Jo Becker, avocate et membre de Human Rights Watch. Recueilli par MARIA MALAGARDIS - http://www.liberation.fr/ QUOTIDIEN : vendredi 2 novembre 2007
Des centaines de jeunes Birmans sont capturés dans des lieux publics, puis enrôlés de force dans l’armée. Pire, ils sont souvent vendus aux forces armées, parfois juste pour un sac de riz. Un business cautionné par la junte militaire et que dénonce Human Rights Watch dans un rapport publié (1) à New York. L’avocate Jo Becker, qui a coordonné cette enquête, explique ce phénomène.
Le recrutement forcé d’enfants est-il lié aux manifestations de septembre ?
C’est un phénomène beaucoup plus ancien mais qui a finalement les mêmes causes que la contestation de cet automne : l’armée est tellement impopulaire que les militaires ont beaucoup de mal à trouver des engagés volontaires. Et bien sûr, cette impopularité ne s’est pas atténuée, loin de là, depuis la répression des manifestations. Du coup, pour combler l’absence de troupes, les militaires enrôlent de force ces enfants. Ils représenteraient actuellement près de 30 % des nouvelles recrues dans les camps d’entraînement. Et plusieurs témoins nous ont affirmé que dans certains bataillons, près de la moitié des soldats sont des enfants. En général, ils se font attraper sur les marchés ou dans les gares. On les menace et on les bat quand ils résistent. Les recruteurs changent leur âge sur les documents officiels pour faire croire qu’ils ont plus de 18 ans. Puis ils sont entraînés dans des camps pendant un mois et demi. Et ensuite, aussitôt envoyés au combat.

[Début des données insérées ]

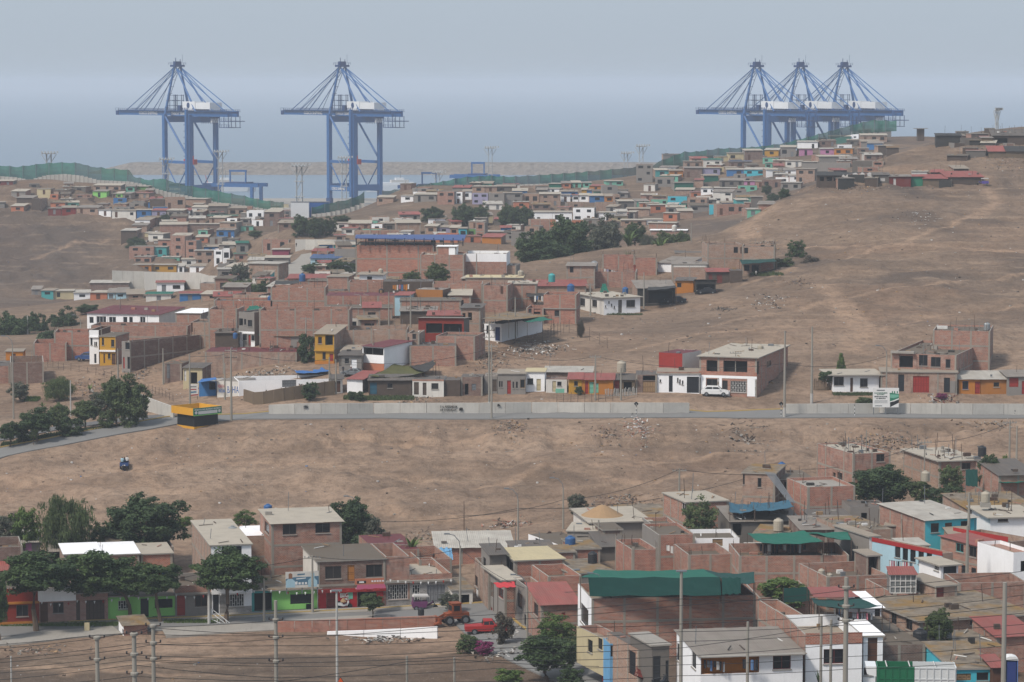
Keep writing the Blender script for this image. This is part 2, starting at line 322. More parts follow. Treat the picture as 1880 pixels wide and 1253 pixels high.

Mais c’est un vrai trafic d’enfants, puisqu’ils sont achetés et vendus…
Pour 15 à 20 dollars [10 à 14 euros, ndlr] : c’est ce que peut espérer recevoir tout civil qui emmène un enfant dans un centre de recrutement. C’est une somme dérisoire mais qui pour des gens ordinaires représente près de trois mois de salaire. La plupart du temps, ce sont les recruteurs militaires qui attrapent eux-mêmes les enfants. Pour chaque nouvelle recrue, ils reçoivent de l’huile et un sac de riz. Ce sont des pratiques courantes en Birmanie.
En quoi la situation de ces jeunes Birmans est-elle différente de celle d’autres enfants soldats ?
En théorie la junte a créé en 2004 un comité gouvernemental pour justement empêcher le recrutement des enfants. Mais c’est une imposture totale, puisqu’en réalité ce comité passe son temps à dénoncer toutes les enquêtes évoquant les enfants soldats birmans. Dans les faits, le problème est complètement nié par les autorités. Ce qui aggrave évidemment la situation de ces enfants, puisque du coup personne n’est autorisé à s’occuper d’eux. Dans le monde, il y a 20 pays où l’on trouve des enfants soldats. Mais dans la plupart de ces pays, on trouve aussi des structures pour aider à leur réinsertion sociale et psychologique. Rien de tel en Birmanie. Or ces enfants ont souvent été confrontés à des situations très violentes : on les envoie brûler des villages, encadrer le travail forcé. Ou pire encore, ils sont envoyés sur le front contre les mouvements rebelles.
Début décembre, le Conseil de sécurité de l’ONU devrait examiner le sort des enfants en Birmanie. Pensez-vous que votre enquête incitera les Nations unies à prendre des sanctions ?
Cette session, qui sera présidée par la France, sera spécifiquement consacrée aux enfants soldats birmans. Bien sûr, il y a déjà eu quatre rapports déposés devant le Conseil de sécurité. Tous épinglaient les forces militaires birmanes pour avoir recruté des enfants. Pourtant aucune sanction n’a été prise. Mais cette fois-ci, la pression est bien plus forte. Donc on espère que des sanctions ciblées seront enfin décidées. Comme un embargo sur les armes ou l’assistance militaire.
(1) «Sold to be soldiers : the recruitement and use of child soldiers in Burma».